### To do
Find the word "Write" in the material below and gather every line that contains it.

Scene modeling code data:
** start **

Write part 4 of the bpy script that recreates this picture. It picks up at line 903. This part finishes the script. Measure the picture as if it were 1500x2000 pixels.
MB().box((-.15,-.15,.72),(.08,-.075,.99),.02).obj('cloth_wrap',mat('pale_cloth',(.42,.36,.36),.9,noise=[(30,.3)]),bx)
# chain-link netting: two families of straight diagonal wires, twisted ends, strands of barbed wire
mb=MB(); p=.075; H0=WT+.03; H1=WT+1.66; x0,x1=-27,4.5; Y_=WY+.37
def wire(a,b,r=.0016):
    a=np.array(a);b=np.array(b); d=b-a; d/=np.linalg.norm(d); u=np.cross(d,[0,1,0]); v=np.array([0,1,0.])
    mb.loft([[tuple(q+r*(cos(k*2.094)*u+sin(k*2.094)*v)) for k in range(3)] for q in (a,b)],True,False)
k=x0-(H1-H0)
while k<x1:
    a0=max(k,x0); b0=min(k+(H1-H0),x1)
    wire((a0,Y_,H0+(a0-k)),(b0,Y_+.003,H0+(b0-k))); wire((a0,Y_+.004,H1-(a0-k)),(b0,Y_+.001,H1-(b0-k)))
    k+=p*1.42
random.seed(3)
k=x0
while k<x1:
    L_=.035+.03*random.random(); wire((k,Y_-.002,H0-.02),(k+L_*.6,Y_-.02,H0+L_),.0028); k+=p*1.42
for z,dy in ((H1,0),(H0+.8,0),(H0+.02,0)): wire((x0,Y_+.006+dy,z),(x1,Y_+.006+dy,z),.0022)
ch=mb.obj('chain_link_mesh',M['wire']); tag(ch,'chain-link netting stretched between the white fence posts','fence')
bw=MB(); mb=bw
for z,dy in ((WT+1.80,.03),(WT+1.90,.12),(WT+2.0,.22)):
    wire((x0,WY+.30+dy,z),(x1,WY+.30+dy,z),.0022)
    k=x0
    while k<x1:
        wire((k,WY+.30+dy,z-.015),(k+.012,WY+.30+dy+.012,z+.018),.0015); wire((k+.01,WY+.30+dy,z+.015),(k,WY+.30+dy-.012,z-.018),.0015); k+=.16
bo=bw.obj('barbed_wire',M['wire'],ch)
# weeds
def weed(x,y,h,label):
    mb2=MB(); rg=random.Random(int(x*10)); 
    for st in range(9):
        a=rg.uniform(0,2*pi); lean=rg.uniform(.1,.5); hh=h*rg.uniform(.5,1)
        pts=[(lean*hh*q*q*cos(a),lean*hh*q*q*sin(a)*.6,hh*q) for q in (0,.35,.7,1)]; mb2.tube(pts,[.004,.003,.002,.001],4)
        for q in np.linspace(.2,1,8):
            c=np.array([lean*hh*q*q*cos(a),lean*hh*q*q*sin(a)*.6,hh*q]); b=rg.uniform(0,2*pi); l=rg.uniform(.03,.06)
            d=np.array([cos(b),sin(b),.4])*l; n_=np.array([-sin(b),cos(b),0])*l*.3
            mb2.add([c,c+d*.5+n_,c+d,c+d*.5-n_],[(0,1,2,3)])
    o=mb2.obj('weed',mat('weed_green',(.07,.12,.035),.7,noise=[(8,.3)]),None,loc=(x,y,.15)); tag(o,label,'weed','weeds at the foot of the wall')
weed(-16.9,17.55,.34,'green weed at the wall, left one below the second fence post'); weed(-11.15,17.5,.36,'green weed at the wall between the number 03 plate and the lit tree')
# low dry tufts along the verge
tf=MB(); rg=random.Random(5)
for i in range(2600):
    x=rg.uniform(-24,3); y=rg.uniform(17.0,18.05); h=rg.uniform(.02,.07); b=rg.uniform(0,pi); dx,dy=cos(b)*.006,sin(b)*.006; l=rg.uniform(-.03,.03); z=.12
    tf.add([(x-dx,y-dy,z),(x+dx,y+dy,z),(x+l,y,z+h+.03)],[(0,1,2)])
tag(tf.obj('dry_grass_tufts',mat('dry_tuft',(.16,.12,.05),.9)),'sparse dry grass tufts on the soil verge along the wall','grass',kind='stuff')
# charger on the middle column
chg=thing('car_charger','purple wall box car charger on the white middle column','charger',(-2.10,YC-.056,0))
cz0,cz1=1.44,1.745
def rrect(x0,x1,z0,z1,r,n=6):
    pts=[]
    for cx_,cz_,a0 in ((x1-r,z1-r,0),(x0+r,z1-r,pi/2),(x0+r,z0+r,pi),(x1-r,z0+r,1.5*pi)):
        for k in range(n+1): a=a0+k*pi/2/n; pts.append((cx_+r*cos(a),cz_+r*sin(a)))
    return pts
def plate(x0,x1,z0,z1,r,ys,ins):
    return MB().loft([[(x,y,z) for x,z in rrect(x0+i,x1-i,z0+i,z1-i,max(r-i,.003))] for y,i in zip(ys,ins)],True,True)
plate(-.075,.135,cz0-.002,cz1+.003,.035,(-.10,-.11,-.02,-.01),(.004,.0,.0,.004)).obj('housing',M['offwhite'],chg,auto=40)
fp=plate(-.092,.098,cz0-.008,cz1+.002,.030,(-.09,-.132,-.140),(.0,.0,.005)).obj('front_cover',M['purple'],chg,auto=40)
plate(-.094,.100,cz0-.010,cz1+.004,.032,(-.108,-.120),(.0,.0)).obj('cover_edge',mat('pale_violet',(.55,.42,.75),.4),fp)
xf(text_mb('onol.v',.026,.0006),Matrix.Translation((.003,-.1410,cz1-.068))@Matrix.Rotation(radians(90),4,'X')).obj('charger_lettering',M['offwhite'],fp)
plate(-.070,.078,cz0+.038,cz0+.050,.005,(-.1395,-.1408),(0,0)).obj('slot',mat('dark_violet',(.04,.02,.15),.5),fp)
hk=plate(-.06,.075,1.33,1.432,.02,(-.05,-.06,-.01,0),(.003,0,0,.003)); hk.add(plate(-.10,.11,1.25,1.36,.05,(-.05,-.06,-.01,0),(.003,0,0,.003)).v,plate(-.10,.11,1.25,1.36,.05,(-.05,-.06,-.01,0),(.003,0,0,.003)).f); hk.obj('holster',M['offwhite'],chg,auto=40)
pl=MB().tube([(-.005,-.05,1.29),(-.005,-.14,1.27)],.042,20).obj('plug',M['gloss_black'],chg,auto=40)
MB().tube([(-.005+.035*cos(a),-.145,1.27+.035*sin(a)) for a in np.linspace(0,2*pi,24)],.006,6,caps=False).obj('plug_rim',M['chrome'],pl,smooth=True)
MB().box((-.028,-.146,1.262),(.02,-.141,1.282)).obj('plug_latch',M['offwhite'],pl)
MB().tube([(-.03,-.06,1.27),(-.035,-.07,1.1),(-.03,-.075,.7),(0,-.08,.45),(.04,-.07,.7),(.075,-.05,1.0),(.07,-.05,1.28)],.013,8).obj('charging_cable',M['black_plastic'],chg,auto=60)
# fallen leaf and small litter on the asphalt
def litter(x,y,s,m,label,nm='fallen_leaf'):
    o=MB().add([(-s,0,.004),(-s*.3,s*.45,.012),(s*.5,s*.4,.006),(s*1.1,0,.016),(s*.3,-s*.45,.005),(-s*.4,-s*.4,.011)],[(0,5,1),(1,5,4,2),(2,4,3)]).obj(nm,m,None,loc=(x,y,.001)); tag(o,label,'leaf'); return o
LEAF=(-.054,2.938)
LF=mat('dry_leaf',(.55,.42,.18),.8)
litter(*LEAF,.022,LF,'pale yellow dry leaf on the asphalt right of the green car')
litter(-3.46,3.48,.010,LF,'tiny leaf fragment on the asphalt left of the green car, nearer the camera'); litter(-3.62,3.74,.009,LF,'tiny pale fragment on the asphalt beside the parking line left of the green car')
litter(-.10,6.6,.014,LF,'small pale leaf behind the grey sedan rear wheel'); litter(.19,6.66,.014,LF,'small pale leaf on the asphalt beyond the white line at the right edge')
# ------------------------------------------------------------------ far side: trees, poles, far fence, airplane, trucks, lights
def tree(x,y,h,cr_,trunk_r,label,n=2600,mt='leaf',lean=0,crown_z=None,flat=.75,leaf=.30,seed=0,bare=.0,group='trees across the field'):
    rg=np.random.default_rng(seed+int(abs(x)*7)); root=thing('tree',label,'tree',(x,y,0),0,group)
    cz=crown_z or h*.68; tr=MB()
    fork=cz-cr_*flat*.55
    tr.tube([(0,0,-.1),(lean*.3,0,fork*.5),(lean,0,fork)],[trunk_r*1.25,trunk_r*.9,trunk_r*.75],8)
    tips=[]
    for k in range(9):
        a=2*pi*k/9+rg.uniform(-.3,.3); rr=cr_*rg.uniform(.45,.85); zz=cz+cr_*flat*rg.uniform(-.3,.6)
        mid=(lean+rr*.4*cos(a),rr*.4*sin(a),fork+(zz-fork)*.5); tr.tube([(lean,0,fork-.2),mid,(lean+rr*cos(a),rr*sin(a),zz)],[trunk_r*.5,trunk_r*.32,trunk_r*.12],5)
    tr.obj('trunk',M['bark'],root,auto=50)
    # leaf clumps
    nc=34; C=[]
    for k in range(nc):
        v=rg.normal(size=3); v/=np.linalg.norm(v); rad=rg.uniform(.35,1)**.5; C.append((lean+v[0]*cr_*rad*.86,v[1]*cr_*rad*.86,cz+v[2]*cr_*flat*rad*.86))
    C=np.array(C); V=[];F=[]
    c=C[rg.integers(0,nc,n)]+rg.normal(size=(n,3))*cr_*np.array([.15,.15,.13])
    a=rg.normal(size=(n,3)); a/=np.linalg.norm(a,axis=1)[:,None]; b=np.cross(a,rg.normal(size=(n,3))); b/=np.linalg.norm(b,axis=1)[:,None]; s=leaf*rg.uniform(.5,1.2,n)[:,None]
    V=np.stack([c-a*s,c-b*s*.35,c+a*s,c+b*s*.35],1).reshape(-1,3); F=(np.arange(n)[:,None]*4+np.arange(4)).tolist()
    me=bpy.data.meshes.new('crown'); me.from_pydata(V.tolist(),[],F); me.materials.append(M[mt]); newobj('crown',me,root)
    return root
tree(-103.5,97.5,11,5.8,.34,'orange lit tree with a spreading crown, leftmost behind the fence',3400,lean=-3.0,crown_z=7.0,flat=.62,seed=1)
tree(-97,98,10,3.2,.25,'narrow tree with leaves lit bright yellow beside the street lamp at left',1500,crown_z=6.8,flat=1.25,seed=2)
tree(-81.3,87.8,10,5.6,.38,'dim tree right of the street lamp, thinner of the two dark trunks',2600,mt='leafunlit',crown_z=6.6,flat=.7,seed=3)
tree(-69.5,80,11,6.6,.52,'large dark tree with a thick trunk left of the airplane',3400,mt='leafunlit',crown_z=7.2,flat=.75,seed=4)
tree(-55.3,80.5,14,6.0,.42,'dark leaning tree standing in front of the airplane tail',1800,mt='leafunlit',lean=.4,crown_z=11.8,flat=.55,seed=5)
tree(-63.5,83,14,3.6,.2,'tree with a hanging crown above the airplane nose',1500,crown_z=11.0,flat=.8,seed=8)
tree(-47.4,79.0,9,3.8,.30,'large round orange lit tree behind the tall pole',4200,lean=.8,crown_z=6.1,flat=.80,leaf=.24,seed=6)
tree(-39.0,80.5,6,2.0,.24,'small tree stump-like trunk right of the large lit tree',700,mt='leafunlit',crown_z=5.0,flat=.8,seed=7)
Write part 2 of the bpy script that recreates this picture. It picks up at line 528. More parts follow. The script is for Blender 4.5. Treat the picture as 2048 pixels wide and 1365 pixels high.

** end **

### The reply
Write part 4 of the bpy script that recreates this picture. It picks up at line 903. This part finishes the script. Measure the picture as if it were 1500x2000 pixels.
Write part 2 of the bpy script that recreates this picture. It picks up at line 528. More parts follow. The script is for Blender 4.5. Treat the picture as 2048 pixels wide and 1365 pixels high.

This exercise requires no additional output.